Choosing the Right Leadership Development Program: A Buyer's Guide

Choosing the Right Leadership Development Program: A Buyer's Guide

December 1, 2025
Patrice Lindo

AI is not replacing your leaders. It is repricing the work they do. Functions are being retitled and reclassified faster than the people in them realize, and the managers who hold their value are the ones leading on outcomes and judgment rather than tenure. That is the real reason to invest in leadership development, and it is also the lens you should buy through. Most programs sell the same promise and deliver wildly different results. The difference is rarely the brochure. It is how well the program fits the specific gaps in your bench. Before you compare vendors, get precise about what you are buying and why.

Start With the Gap, Not the Catalog

Name the competencies your leaders are missing right now. Strategic thinking, people management, and the ability to drive change are not interchangeable, and a program built for one will underperform on the others. Write down the two or three capabilities that matter most. That list is your filter.

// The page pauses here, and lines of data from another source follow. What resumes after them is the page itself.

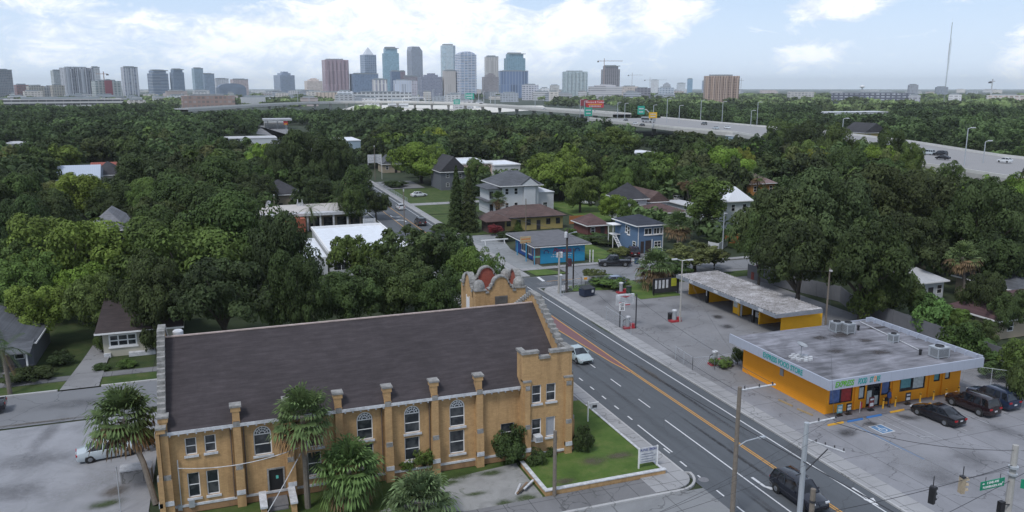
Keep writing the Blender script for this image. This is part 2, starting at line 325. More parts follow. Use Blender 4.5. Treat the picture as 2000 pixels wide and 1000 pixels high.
sheet('road_cross_south_east', rc(44.9, 150, 18, 32), 0, ASPHO)
# red brick-coloured median taper
sheet('road_median_red', [(40.45, 73.5), (40.75, 73.5), (41.1, 100), (41.3, 113), (38.3, 113), (39.0, 95), (40.0, 77)], .006, plain('median_red', (.165, .085, .09), .9, .2, 6))
# store / car wash lot
sheet('parking_lot', rc(46.9, 80, 66, 107.6), .0, LOT); sheet('parking_lot_store', rc(46.9, 92, 32, 66), .001, LOTJ)
# sidewalks with kerbs
slabs('sidewalk_east', [strip(45.05, 46.9, 26, 108.5), strip(45.05, 46.7, 119.2, 500)], -.04, .12, WALK)
slabs('kerb_east', [strip(44.9, 45.05, 34, 111), strip(44.9, 45.05, 119.0, 500)], -.04, .135, KERB)
def arc(cx, cy, r, a0, a1, n=8): return [(cx + r * math.cos(math.radians(a0 + (a1 - a0) * i / n)), cy + r * math.sin(math.radians(a0 + (a1 - a0) * i / n))) for i in range(n + 1)]
slabs('sidewalk_corner', [[(45.05, 108.5), (48.4, 108.5), (49.6, 110.0), (49.6, 111.6)] + arc(48.3, 108.6, 3.2, 90, 180, 6)], -.04, .118, WALK)
slabs('sidewalk_west', [strip(31.75, 33.2, 51.6, 79.2), rc(21.4, 31.3, 49.0, 51.45)[:0] or [(29.5, 49.0), (31.6, 49.0)] + arc(31.4, 51.0, 1.95, -80, 0, 5) + [(33.2, 51.6), (29.5, 51.6)]], -.04, .12, WALK)
slabs('kerb_west', [strip(33.2, 33.35, 51.3, 79.2), rc(-40, 29.5, 48.6, 48.85), [(29.5, 48.6), (31.6, 48.6)] + arc(31.4, 51.0, 2.4, -80, 0, 6)[1:] + [(33.2, 51.3)] + arc(31.4, 51.0, 2.2, 0, -80, 6) + [(29.5, 48.85)]], -.04, .13, KERB)
slabs('sidewalk_south', [rc(-8, 29.5, 48.85, 51.3)], -.04, .11, WALKO)
slabs('sidewalk_west_far', [strip(31.0, 32.9, 90, 500)], -.04, .12, WALK)
slabs('sidewalk_northwest', [rc(-60, 31, 91.2, 92.7)], -.04, .1, WALKO); slabs('kerb_northwest', [rc(-60, -16.6, 88.2, 88.5), rc(-12.6, 31, 88.2, 88.5)], -.04, .13, KERB)
sheet('grass_verge', rc(-60, 31, 88.5, 91.2), .03, GRASSD); sheet('driveway', [(-16.4, 88.2), (-12.8, 88.2), (-12.9, 97), (-11.9, 112), (-14.6, 112), (-15.6, 97)], .125, concrete_mat('driveway_concrete', (.2, .2, .205), 0, stain=.4))
sheet('front_yard', rc(-60, -8, 92.7, 140), -.02, grass_mat('dark_yard', .5, .5))
sheet('gravel_lot', rc(-60, -6.3, 50, 79.2), .01, GRAV)
slabs('sidewalk_northeast', [rc(54.0, 75, 123.8, 125.2), rc(80, 190, 119.2, 120.6)], -.04, .11, WALK)
sheet('pizza_parking_lot', [(47.0, 125.4), (51.4, 125.4), (51.6, 142), (54.8, 158), (47.2, 158)], .02, concrete_mat('worn_lot', (.21, .22, .225), 0, stain=.5, ssc=.3))
sheet('corner_grass', [(47.9, 119.4), (53.5, 119.4), (51.2, 123.4), (47.6, 123.4)], .03, GRASS); sheet('pizza_walk', rc(47.0, 53.9, 123.5, 125.38), .03, WALK)
sheet('corner_grass_south', [(49.4, 108.0), (49.9, 111.2), (61, 111.2), (61, 105.6), (52, 107.4)], .03, GRASS); sheet('vacuum_grass', [(56.5, 100.2), (63.5, 100.2), (63.5, 110), (57, 107)], .034, GRASS)
sheet('cross_verge', rc(62, 130, 107.6, 111.2), .026, GRASSD)
sheet('blue_house_lawn', [(61.5, 125.3), (68, 125.3), (68, 152), (61.5, 152)], .02, GRASS); sheet('blue_house_drive', rc(68, 75, 123.7, 130), .028, ASPHO)
sheet('white_house_lawn', [(47.2, 158.5), (57, 158.5), (57, 188), (47.2, 188)], .02, GRASSD); sheet('side_yard', rc(80, 92, 165, 200), .02, GRASS)
sheet('far_yard', rc(47.4, 75, 189, 240), .016, GRASSD); sheet('corner_yard', rc(92, 118, 124, 140), .02, GRASS); sheet('street_driveway', [(47.4, 205), (75, 205), (75, 209), (47.4, 209)], .03, WALK); sheet('parking_pad', rc(48.2, 60, 242, 262), .03, LOT)
# church yard
sheet('church_yard', rc(-6, 21.5, 51.4, 58.0), .02, grass_mat('church_yard_grass', .8, .4)); 
sheet('bare_dirt', [P(880, 935), P(1010, 905), (21.3, 57.2), (21.3, 51.6), P(1060, 1000), P(740, 1000), P(850, 960)], .04, concrete_mat('bare_sand', (.24, .24, .235), 0, stain=.8, ssc=.5, crack=.1, blot=(.05, .07, .03)))
mb = MB(); mb.prism([(21.75, 51.75), (31.6, 51.75), (31.6, 67.4), (21.75, 67.4)], -.02, .3); o = struct(mb.build('lawn', GRASS))
sheet('church_walk', rc(26.6, 31.7, 67.5, 69.3), .1, WALKO); mb = MB(); mb.prism(rc(26.6, 31.6, 69.4, 78), -.02, .2); struct(mb.build('lawn_north', GRASS))
# ---------- road markings ----------
def lines(name, segs, mat, z=.012):
    mb = MB()
    for (x0, y0, x1, y1, w) in segs: 
        d = Vector((x1 - x0, y1 - y0)).normalized() * w / 2; mb.face((x0 + d.y, y0 - d.x, z), (x1 + d.y, y1 - d.x, z), (x1 - d.y, y1 + d.x, z), (x0 - d.y, y0 + d.x, z))
    return struct(mb.build(name, mat))
def poly(pts, w): return [(pts[i][0], pts[i][1], pts[i + 1][0], pts[i + 1][1], w) for i in range(len(pts) - 1)]
W = []
W += [(43.7, 12, 43.8, 113, .13)] + poly([(43.9 + xo(y), y) for y in range(121, 480, 20)], .13) + poly([(33.6 + xo(y), y) for y in range(121, 480, 20)], .13)
W += [(37.25, 30, 37.3, 60.9, .13), (34.4, 52.6 + 2.2, 34.4, 60.8, .13)]
for y in range(11): W.append((37.5, 64 + 6.0 * y, 37.5, 66.3 + 6.0 * y, .12))
for i in range(16): W.append((34.5, 62 + 2.7 * i, 34.5, 62.9 + 2.7 * i, .14))
for i in range(8): W.append((34.1, 36.5 + 2.6 * i, 34.1, 37.5 + 2.6 * i, .13))
W += [(47.6, 115.5, 47.8, 118.5, .5)]
lines('lane_marking_white', W, MARKW)
Yl = [(40.52, 38, 40.52, 73.5, .11), (40.75, 38, 40.75, 73.5, .11)] + poly([(40.75, 73.5), (41.1, 100), (41.3, 113)], .13) + poly([(40.45, 73.5), (40.0, 77), (39.0, 95), (38.3, 113)], .13)
Yl += poly([(37.4 + xo(y), y) for y in range(121, 480, 20)], .13) + poly([(40.3 + xo(y), y) for y in range(121, 480, 20)], .13) + [(48, 115.2, 56, 115.2, .12)]
lines('lane_marking_yellow', Yl, MARKY, .0125)
def arrow(cx, cy, s, turn, rz=0, z=.013):
    mb = MB(); T = lambda x, y: (cx + (x * math.cos(rz) - y * math.sin(rz)) * s, cy + (x * math.sin(rz) + y * math.cos(rz)) * s, z)
    if turn == 0: mb.face(T(-.09, -1.3), T(.09, -1.3), T(.09, .4), T(-.09, .4)); mb.face(T(-.4, .3), T(.4, .3), T(0, 1.3))
    else:
        mb.face(T(.3, -1.3), T(.5, -1.3), T(.5, 0), T(.3, 0)); mb.face(T(.5, 0), T(.3, .5), T(-.2, .75), T(-.2, .5), T(.3, 0)); mb.face(T(-.1, 1.0), T(-.1, .25), T(-.9, .62))
    return struct(mb.build('arrow_marking', MARKW))
arrow(*P(1503, 948), 1.2, 1, PI); arrow(*P(1690, 970), 1.1, 0, PI * .98)
for px, py in ((771, 423), (784, 431)): arrow(*P(px, py), 1.6, 1, PI * (px < 780))
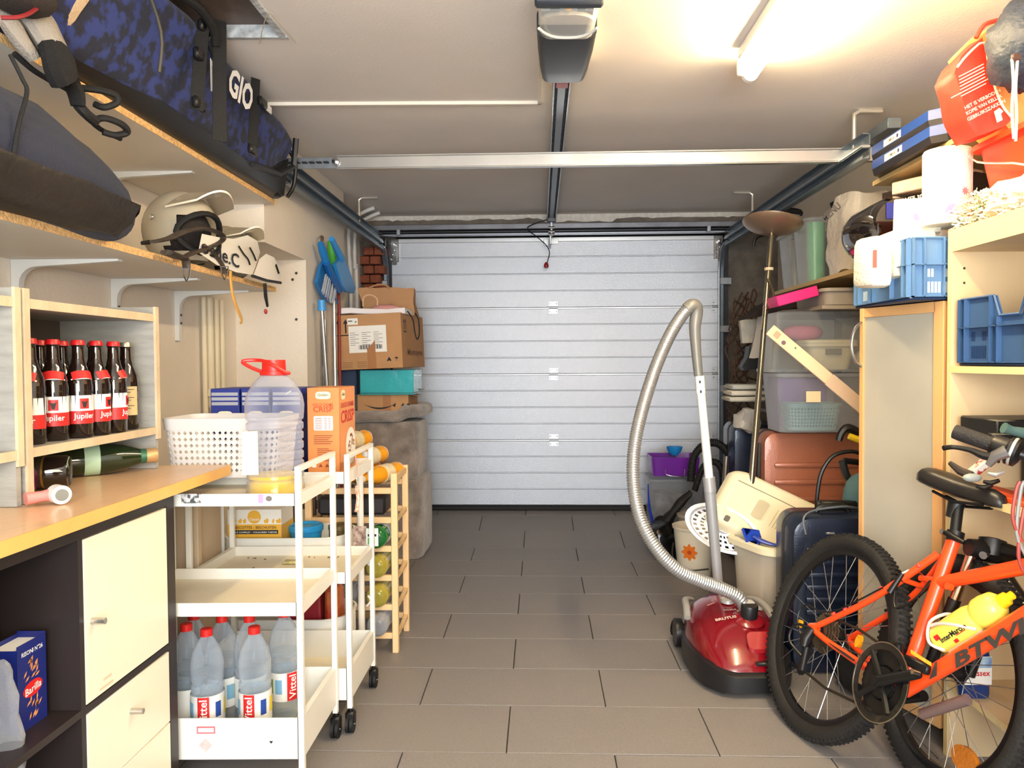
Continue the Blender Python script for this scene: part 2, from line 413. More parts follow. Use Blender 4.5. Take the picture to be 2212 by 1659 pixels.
# tracks
def lerp(a, b, t): return a+(b-a)*t
TRK = M('track_steel', (126, 138, 148), .4, .75, var=.2, vs=7)
DST = M('dark_slot', (48, 52, 58), .5, .4)
def track(side, xt, zt, y0, name, label):
    t = thing(name, label, 'track', (xt, 4.2, zt))
    s = side
    # profile in XZ: C channel stacked double
    for k, (dz, d0) in enumerate(((0, 0), (.052, 0))):
        mb = MB()
        mb.box((xt-.004*s, y0, zt+dz), (xt, YD-.2, zt+dz+.045))
        mb.box((xt-.03*s, y0, zt+dz), (xt, YD-.2, zt+dz+.004)); mb.box((xt-.03*s, y0, zt+dz+.041), (xt, YD-.2, zt+dz+.045))
        mb.box((xt-.03*s, y0, zt+dz+.004), (xt-.027*s, YD-.2, zt+dz+.012))
        O('rail', mb, TRK, t)
    O('slot', MB().box((xt-.0045*s, y0, zt+.018), (xt-.006*s, YD-.2, zt+.030)), DST, t)
    O('lip', MB().box((xt-.034*s, y0, zt+.0455), (xt-.0*s, YD-.2, zt+.0515)), M('lip_steel', (196, 200, 204), .3, .8), t)
    c = []; n = 8
    for i in range(n+1):
        a = PI/2*i/n; c.append(V((xt-.015*s, YD-.2+.15*math.sin(a), zt+.02-.2*(1-math.cos(a)))))
    c.append(V((xt-.015*s, YD-.05, .12)))
    O('vertical_rail', MB().tube(c, .018, 6), TRK, t)
    O('edge_bead', MB().tube([p+V((-.02*s, -.012, 0)) for p in c], .004, 5), STEEL, t)
    for z in (1.62, 1.30, .9, .5):
        O('wall_clamp', MB().box((xt-.03*s, YD-.07, z), (xt+.05*s, YD-.03, z+.05), .004), STEEL, t)
    O('pulley', MB().cyl((xt-.03*s, YD-.12, zt+.055), (xt+.01*s, YD-.12, zt+.055), .028), BLACK, t)
    return t
trL = track(-1, -1.065, 1.86, 3.215, 'door_track', 'steel door track along the left wall above the brooms')
trR = track(1, 1.235, 1.86, 2.95, 'door_track', 'steel door track on the side of the floor lamp')
for s, t, xa in ((-1, trL, 1), (1, trR, -1)):
    c0 = -1.065 if s < 0 else 1.235
    for (ya, nm) in ((4.55, 0), (3.1, 1)):
        if s < 0 and nm: continue
        pa = [V((c0, ya, 1.92)), V((c0, ya, ZC-.04)), V((c0+.0*s, ya, ZC-.02)), V((c0-s*.02*(1 if not nm else -1), ya, ZC-.008)), V((c0-s*.11*(1 if not nm else -1), ya, ZC-.008))]
        O('hanger_rod', MB().tube(pa, .008, 8), M('rod_metal', (206, 200, 190), .35, .6), t)
for r_ in (door, hw, bpy.data.objects['wall_front'], bpy.data.objects['trim_1']): skew(r_)
trL.location.y += .039; trR.location.y -= .045
# cross beam joining the tracks
a = P(604, 352, Y=3.22); b = P(1862, 334, Y=3.12)
bm_ = thing('cross_beam', 'bright galvanised beam spanning between the two door tracks', 'beam', tuple((a+b)/2))
dirb = (b-a).normalized(); L_ = (b-a).length; upz = dirb.cross(V((0, 1, 0))).normalized(); upz = upz if upz.z > 0 else -upz; nb = dirb.cross(upz).normalized()
BEAM = M('beam_zinc', (212, 212, 210), .28, .8, var=.08, vs=4)
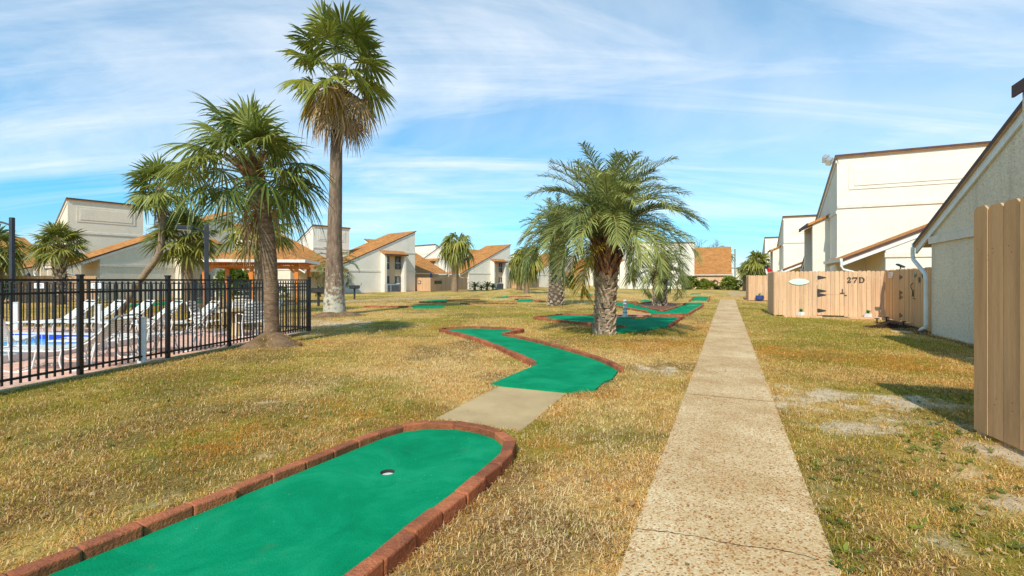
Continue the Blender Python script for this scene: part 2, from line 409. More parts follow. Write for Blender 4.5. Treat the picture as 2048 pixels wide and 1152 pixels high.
def axis(lo, hi, st, far_lo, far_hi):
    a = list(np.arange(lo, hi, st)); d = st; v = hi
    while v < far_hi: a.append(v); d *= 1.35; v += d
    a.append(far_hi); d = st * 1.35; v = lo - d
    while v > far_lo: a.insert(0, v); d *= 1.35; v -= d
    a.insert(0, far_lo); return np.array(a)
xs = axis(-16, 20, .22, -700, 700); ys = axis(-1, 34, .22, -120, 1400)
gx, gy = np.meshgrid(xs, ys); nx, ny = len(xs), len(ys)
gv = np.stack([gx.ravel(), gy.ravel(), np.zeros(nx * ny)], 1)
ii = (np.arange(ny - 1)[:, None] * nx + np.arange(nx - 1)[None, :]).ravel()
gf = np.stack([ii, ii + 1, ii + 1 + nx, ii + nx], 1)
me = bpy.data.meshes.new('lawn'); me.from_pydata(gv.tolist(), [], gf.tolist())
fs, fg, fr, fd = fields(gv[:, 0], gv[:, 1])
at = me.attributes.new('tone', 'FLOAT_COLOR', 'POINT')
at.data.foreach_set('color', np.stack([fs, fg, fr, fd], 1).astype(np.float32).ravel())

def lawn_mat():
    m, nt, bs, out = nodes_of('lawn_soil')
    a = nt.nodes.new('ShaderNodeAttribute'); a.attribute_name = 'tone'
    sp = nt.nodes.new('ShaderNodeSeparateColor'); nt.links.new(a.outputs['Color'], sp.inputs[0])
    p = position(nt)
    n1 = noise(nt, p, 5, 6, .7); n2 = noise(nt, p, 70, 5, .75); n3 = noise(nt, position(nt, (1, .35, 1)), .22, 5, .65)
    f = maths(nt, 'ADD', maths(nt, 'MULTIPLY', n1, .5), maths(nt, 'MULTIPLY', n2, .5))
    straw = ramp(nt, f, [(.33, (.20, .105, .03)), (.47, (.52, .32, .10)), (.62, (.84, .59, .24))])
    straw = mix(nt, ramp(nt, n3, [(.42, 0.0), (.6, .55)]), straw, ramp(nt, f, [(.35, (.20, .15, .02)), (.62, (.50, .37, .07))]))
    grn = ramp(nt, f, [(.33, (.10, .095, .010)), (.62, (.35, .30, .035))])
    rst = ramp(nt, f, [(.33, (.26, .11, .018)), (.62, (.58, .29, .055))])
    snd = ramp(nt, f, [(.35, (.36, .26, .15)), (.6, (.78, .62, .42))])
    drk = ramp(nt, f, [(.35, (.10, .065, .028)), (.62, (.26, .17, .07))])
    def brk(chan, lo, hi):
        return ramp(nt, maths(nt, 'ADD', chan, maths(nt, 'MULTIPLY', maths(nt, 'SUBTRACT', n1, .5), .9)), [(lo, 0.0), (hi, 1.0)])
    c = mix(nt, maths(nt, 'MULTIPLY', brk(sp.outputs[1], .15, .8), .85), straw, grn)
    c = mix(nt, maths(nt, 'MULTIPLY', brk(sp.outputs[2], .2, .9), .8), c, rst)
    c = mix(nt, maths(nt, 'MULTIPLY', brk(a.outputs['Alpha'], .2, .9), .6), c, drk)
    c = mix(nt, brk(sp.outputs[0], .35, .75), c, snd)
    setc(nt, bs, c); bs.inputs['Roughness'].default_value = 1; bs.inputs['Specular IOR Level'].default_value = .05
    bump(nt, bs, f, .9, .03)
    return m
me.materials.append(lawn_mat()); me.update()
lawn = bpy.data.objects.new('lawn', me); COL.objects.link(lawn); lawn['kind'] = 'structure'

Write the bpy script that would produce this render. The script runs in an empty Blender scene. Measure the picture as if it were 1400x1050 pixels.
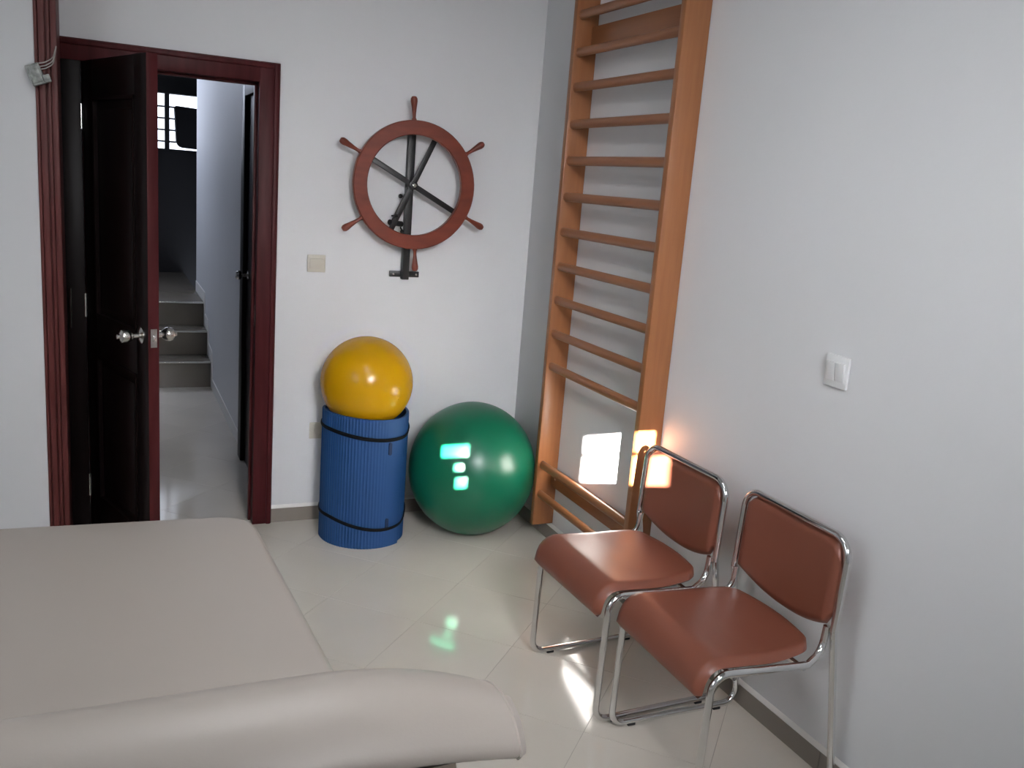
import bpy, bmesh, math, random
from mathutils import Vector, Matrix
random.seed(7)
SC = bpy.context.scene
COL = SC.collection
PI = math.pi

# ---------------------------------------------------------------- camera
cam_data = bpy.data.cameras.new('camera')
cam_data.sensor_fit = 'HORIZONTAL'
cam_data.sensor_width = 36.0
cam_data.lens = 36.0 * 1233.3 / 1400.0
cam_data.clip_start = 0.02
cam = bpy.data.objects.new('camera', cam_data)
COL.objects.link(cam)
CR = Vector((0.9118333, -0.40316822, 0.07755917))
CU = Vector((0.0169911, 0.22580541, 0.97402424))
CF = Vector((0.4102089, 0.88682992, -0.21274716))
CP = Vector((-1.97756, -4.20894, 1.67597))
cam.matrix_world = Matrix(((CR.x, CU.x, -CF.x, CP.x), (CR.y, CU.y, -CF.y, CP.y), (CR.z, CU.z, -CF.z, CP.z), (0, 0, 0, 1)))
SC.camera = cam

# ---------------------------------------------------------------- exposure, world, sun, lamps
SC.view_settings.view_transform = 'Standard'
SC.view_settings.look = 'None'
SC.view_settings.exposure = 0.0
SC.view_settings.gamma = 1.0
SC.view_settings.use_curve_mapping = False

world = bpy.data.worlds.new('sky')
SC.world = world
world.use_nodes = True
wn = world.node_tree.nodes['Background']
wn.inputs['Color'].default_value = (0.80, 0.86, 1.0, 1)
wn.inputs['Strength'].default_value = 3.0

SUN_A, SUN_K = 0.41, 0.33            # sun travels along (A, 1, -K)
sd = bpy.data.lights.new('sun', 'SUN')
sd.energy = 220.0
sd.angle = math.radians(0.28)
sd.color = (1.0, 0.93, 0.84)
sun = bpy.data.objects.new('sun', sd)
COL.objects.link(sun)
sun.rotation_euler = Vector((SUN_A, 1.0, -SUN_K)).to_track_quat('-Z', 'Y').to_euler()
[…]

Then decide what outcome you are after. Building a pipeline of future leaders is a different project from sharpening the managers you already have. Pick one as the primary goal. A program that tries to do both equally tends to do neither well.

Read the Curriculum, Not the Course Titles

A strong program covers the work leaders actually do: communication under pressure, decision-making with incomplete information, conflict, and emotional intelligence. Ask for the syllabus and check whether the modules map to the gaps you named.

Then look at how the content is taught. Theory alone rarely changes behavior. Programs that pair concepts with interactive workshops, case studies, and live projects give your leaders something to practice, not just notes to file.

Match the Format to How Your Team Works

Programs come as in-person workshops, online courses, or a hybrid. Choose the format your team can actually attend. Online gives you flexibility across time zones and schedules. In-person buys you focus and the networking that happens between sessions. Be honest about which one your people will finish.

Weigh duration and intensity too. A short, concentrated program suits a single skill gap you need closed fast. A longer arc fits broader development where habits have to form over time.

Vet the People Doing the Teaching

Instructors make or break the experience. Favor programs led by people who have actually led, and who have a track record of developing others. Check credentials and ask past participants what stuck after the sessions ended.

Facilitators who bring their own scar tissue and real cases offer something a slide deck cannot: judgment, and the kind of mentorship that lands because it was earned.

Judge Cost Against Return, Not Sticker Price

Budget matters, but the cheapest program is not the lowest cost if it changes nothing. Weigh the price against what stronger leadership is worth to your organization: better retention, sharper decisions, teams that need less rework. A more expensive program that moves those numbers can pay for itself.

Compare your shortlist on the same axes: curriculum depth, delivery format, and instructor quality relative to price. That keeps the decision about value instead of just the invoice.

Get References Before You Sign

Talk to organizations that have already run the program. Reviews and references tell you what the sales call will not, especially when you push for the parts that did not work. Weigh the criticism as carefully as the praise.

Ask peers in your industry for recommendations as well. A program that delivered for a company facing your problems is worth more than a glossy case study from a different world.

Decide, Then Commit

Once the research is done, confirm the program fits your named gaps, teaches in a way your team can use, and returns more than it costs. If it clears those three bars, choose it and put your weight behind it.

Developing leaders compounds. The managers you invest in this year set the standard for everyone they hire and coach next year. In a market that is revaluing roles in real time, that is the difference between a bench that holds its price and one that quietly loses it.